Understand. After you acknowledge that you’re feeling an emotion that demands your attention, do some detective work about the cause and the context. Ask yourself: Why might I be feeling this way? Did someone say or do something that prompted my reaction? Was it an event, or a memory? Am I spotting any pattern in my reactions?
Label. Research suggests that the simple act of putting your feelings into words lowers your psychological distress. So practice using as many descriptive words as you can to identify how you’re feeling. If you’re stressed, do you also feel overwhelmed? Anxious? Fearful?
This labeling can take any form, Dr. Brackett said. It can be talking to someone or muttering under your breath to yourself about how you’re feeling.
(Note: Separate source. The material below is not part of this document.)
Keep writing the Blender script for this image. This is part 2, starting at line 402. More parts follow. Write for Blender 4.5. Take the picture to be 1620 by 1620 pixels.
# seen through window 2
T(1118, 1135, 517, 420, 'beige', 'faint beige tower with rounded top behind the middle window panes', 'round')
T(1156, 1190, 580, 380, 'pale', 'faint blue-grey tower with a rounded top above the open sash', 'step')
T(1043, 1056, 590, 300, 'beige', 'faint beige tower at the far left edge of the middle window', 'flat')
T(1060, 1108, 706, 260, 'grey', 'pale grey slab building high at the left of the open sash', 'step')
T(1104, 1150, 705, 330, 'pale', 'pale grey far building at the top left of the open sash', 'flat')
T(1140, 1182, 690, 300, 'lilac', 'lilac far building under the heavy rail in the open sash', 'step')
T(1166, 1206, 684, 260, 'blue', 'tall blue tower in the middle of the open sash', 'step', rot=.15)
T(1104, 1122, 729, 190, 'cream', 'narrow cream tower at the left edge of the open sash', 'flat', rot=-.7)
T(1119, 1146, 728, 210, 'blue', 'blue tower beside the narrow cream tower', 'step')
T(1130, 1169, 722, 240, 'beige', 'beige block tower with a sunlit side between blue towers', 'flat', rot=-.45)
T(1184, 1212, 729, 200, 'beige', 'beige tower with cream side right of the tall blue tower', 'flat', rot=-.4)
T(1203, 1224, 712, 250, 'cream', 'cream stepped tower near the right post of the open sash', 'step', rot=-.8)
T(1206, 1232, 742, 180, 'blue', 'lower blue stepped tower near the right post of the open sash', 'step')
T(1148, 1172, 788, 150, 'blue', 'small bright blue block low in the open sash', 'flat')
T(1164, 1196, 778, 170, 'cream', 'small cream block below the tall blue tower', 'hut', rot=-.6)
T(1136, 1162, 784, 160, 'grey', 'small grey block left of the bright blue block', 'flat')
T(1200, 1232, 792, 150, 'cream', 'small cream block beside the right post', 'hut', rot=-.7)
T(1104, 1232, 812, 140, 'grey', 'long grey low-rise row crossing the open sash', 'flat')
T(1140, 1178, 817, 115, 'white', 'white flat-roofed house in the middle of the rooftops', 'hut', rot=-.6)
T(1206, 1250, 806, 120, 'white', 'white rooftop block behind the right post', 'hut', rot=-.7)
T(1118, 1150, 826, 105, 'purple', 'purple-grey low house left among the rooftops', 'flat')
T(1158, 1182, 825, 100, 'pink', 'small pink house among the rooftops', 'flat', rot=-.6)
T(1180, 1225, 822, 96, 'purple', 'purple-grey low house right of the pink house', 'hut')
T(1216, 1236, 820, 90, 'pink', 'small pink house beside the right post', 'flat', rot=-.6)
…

To help you build emotional self-awareness, the team at the Yale Center for Emotional Intelligence codeveloped a free app called How We Feel, which has 144 different words to describe your feelings (such as “excluded,” “engaged” and “glum”) as well as their definitions. Or you can use the emotion wheel created by the psychologist Robert Plutchik for inspiration.
Express. After you’ve labeled your emotions, find a healthy outlet for them, Dr. Brackett said.
You can talk to a friend or even a pet, he said. If it’s possible, he said, never worry alone. “Our tendency when we’re worrying is to ruminate and spiral down,” he said, “which is never helpful.”
But there are solo activities you can try. Simply listening to music can help you express your emotions. Or you can write about your emotions in a journal.
Regulate. Regulate your emotions by finding the best strategies to manage and respond to them in a constructive way.
You can do something physical like take a walk or practice yoga; immerse yourself, even briefly, in nature; engage in something crafty like knitting or woodwork. Or retreat to your happy place.
Or try some deep breathing, which lowers stress. “Just tuning into the present moment can get you out of intense emotions,” Dr. Gunnia said.
You can also offer to help someone. When we shift attention from our own distress to care for or connect with others, Dr. Brackett said, we engage in what’s called prosocial emotion regulation.
But whatever you try, it’s worth learning to regulate your emotions. Those who do are less lonely, live longer and are more satisfied with their lives.